> _Task details_: How many of these lines hold the string "starting"? Answer with the number only.

── Data rows ──

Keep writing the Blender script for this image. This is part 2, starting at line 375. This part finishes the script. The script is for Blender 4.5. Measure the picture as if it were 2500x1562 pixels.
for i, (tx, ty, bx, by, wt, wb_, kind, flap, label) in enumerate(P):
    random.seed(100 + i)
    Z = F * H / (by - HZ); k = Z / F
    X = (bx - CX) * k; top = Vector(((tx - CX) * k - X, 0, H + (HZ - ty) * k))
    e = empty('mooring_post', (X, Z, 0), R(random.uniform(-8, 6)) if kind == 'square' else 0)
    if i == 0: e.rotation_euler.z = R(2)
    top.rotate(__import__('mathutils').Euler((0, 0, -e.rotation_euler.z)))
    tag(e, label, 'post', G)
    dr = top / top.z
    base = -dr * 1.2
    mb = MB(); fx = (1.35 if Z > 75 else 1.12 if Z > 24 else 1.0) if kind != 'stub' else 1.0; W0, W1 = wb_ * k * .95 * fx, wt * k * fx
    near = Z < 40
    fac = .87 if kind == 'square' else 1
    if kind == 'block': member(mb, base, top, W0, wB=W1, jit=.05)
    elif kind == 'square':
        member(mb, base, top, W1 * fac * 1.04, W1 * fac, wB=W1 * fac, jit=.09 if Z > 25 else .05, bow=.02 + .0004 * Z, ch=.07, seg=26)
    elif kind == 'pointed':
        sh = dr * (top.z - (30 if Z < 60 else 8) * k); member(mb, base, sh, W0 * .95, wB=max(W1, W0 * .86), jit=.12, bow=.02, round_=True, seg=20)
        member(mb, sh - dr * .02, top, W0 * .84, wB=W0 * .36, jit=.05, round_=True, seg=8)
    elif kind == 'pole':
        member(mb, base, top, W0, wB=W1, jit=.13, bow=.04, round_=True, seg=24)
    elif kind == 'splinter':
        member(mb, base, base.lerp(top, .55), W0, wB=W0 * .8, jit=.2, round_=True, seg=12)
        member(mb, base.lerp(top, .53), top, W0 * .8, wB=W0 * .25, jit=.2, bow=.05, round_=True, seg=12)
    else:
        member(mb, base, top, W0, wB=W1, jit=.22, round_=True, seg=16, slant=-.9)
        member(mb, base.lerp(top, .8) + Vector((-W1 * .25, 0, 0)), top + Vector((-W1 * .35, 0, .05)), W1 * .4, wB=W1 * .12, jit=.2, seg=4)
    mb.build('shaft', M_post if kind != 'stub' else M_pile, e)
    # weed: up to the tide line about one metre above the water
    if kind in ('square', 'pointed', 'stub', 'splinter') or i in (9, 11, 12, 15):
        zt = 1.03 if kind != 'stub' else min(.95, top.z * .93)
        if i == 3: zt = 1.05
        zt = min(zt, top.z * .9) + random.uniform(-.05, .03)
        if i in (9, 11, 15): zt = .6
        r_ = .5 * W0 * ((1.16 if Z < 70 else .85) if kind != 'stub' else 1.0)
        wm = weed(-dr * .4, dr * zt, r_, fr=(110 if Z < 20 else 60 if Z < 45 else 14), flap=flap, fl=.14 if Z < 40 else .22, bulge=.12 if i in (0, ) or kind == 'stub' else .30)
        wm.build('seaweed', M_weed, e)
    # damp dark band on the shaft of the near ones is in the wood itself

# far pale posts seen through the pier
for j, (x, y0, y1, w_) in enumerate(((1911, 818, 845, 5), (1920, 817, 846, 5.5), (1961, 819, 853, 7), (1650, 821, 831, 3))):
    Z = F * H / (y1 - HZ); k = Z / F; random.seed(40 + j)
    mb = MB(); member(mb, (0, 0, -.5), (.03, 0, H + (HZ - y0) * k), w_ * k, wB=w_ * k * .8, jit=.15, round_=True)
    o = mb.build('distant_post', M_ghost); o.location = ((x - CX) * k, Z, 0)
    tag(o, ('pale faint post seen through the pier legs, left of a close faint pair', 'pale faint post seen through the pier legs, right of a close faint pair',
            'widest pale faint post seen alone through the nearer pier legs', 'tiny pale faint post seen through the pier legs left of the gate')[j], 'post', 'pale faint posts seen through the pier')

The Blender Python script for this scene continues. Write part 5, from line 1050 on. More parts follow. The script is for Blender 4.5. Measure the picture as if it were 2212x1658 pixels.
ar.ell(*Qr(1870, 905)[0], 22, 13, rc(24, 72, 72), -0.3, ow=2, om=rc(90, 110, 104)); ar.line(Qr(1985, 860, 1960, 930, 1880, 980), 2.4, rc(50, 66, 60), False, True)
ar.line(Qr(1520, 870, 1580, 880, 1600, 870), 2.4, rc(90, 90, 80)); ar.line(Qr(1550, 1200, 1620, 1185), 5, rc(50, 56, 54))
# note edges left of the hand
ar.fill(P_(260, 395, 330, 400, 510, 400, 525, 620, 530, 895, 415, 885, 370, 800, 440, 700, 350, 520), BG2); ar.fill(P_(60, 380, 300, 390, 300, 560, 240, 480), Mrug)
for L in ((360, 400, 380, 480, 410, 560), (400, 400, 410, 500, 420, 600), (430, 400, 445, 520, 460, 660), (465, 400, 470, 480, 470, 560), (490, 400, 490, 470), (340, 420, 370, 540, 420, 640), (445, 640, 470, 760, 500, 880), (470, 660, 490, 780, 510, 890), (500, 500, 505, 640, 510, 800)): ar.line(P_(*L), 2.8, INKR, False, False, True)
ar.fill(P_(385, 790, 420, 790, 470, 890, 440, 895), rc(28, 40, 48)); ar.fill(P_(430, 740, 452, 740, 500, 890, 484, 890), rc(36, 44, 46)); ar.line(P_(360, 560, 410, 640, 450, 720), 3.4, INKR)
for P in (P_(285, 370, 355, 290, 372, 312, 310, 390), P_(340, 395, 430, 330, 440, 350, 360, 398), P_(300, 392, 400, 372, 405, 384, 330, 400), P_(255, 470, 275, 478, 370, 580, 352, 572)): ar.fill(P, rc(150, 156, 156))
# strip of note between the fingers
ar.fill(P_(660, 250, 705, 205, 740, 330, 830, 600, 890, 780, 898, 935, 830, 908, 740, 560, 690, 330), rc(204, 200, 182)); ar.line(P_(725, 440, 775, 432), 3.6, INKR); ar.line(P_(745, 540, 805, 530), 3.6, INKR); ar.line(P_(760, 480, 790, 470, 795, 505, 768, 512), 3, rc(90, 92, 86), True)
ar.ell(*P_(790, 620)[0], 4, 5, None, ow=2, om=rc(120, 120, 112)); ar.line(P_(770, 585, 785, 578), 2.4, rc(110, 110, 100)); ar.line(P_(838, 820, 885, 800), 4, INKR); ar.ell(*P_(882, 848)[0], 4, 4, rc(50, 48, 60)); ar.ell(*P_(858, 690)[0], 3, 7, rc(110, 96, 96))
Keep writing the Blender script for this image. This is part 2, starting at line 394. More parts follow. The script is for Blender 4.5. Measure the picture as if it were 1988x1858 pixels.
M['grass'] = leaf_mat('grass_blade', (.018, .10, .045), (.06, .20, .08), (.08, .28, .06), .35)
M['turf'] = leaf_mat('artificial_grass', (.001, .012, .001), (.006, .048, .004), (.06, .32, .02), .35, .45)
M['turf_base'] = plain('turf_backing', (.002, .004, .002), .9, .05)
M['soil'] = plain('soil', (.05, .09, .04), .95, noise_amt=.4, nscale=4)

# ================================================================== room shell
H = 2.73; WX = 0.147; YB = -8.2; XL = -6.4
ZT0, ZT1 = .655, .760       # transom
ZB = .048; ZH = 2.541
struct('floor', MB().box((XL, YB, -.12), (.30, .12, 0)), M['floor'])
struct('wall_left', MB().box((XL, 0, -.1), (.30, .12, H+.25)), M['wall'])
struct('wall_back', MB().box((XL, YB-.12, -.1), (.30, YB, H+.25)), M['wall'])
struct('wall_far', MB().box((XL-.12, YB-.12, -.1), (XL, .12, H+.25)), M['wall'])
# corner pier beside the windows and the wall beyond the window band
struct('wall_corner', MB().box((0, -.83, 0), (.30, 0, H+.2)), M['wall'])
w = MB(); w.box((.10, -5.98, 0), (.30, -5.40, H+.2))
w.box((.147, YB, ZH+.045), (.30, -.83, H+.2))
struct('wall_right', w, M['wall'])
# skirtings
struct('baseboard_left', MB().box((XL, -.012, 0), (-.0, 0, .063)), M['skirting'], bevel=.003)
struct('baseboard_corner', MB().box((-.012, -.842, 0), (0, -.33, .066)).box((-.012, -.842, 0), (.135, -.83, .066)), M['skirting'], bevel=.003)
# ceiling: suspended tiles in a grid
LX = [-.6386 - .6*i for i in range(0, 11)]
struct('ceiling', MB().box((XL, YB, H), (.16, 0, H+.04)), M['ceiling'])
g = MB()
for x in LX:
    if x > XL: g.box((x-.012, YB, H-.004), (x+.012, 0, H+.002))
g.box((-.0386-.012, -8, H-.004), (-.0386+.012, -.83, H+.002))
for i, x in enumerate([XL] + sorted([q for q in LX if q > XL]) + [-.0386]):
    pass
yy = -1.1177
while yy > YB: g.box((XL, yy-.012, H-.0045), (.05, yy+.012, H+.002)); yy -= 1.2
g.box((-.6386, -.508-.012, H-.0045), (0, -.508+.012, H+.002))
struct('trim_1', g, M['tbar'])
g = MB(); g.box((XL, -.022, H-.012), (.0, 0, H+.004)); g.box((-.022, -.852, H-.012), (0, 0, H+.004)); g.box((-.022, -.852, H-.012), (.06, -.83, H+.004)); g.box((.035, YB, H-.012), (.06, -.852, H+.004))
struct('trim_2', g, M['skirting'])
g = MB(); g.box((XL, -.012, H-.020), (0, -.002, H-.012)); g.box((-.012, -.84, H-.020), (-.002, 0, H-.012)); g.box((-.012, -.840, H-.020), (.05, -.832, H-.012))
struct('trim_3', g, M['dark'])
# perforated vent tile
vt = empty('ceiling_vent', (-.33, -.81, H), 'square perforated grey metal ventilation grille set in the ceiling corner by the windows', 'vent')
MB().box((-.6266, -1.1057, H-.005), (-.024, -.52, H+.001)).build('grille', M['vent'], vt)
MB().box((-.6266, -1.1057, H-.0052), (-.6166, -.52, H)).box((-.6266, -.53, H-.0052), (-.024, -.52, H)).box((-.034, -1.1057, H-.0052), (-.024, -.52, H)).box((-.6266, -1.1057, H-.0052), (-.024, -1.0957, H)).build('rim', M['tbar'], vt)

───

> _The completed task_: 2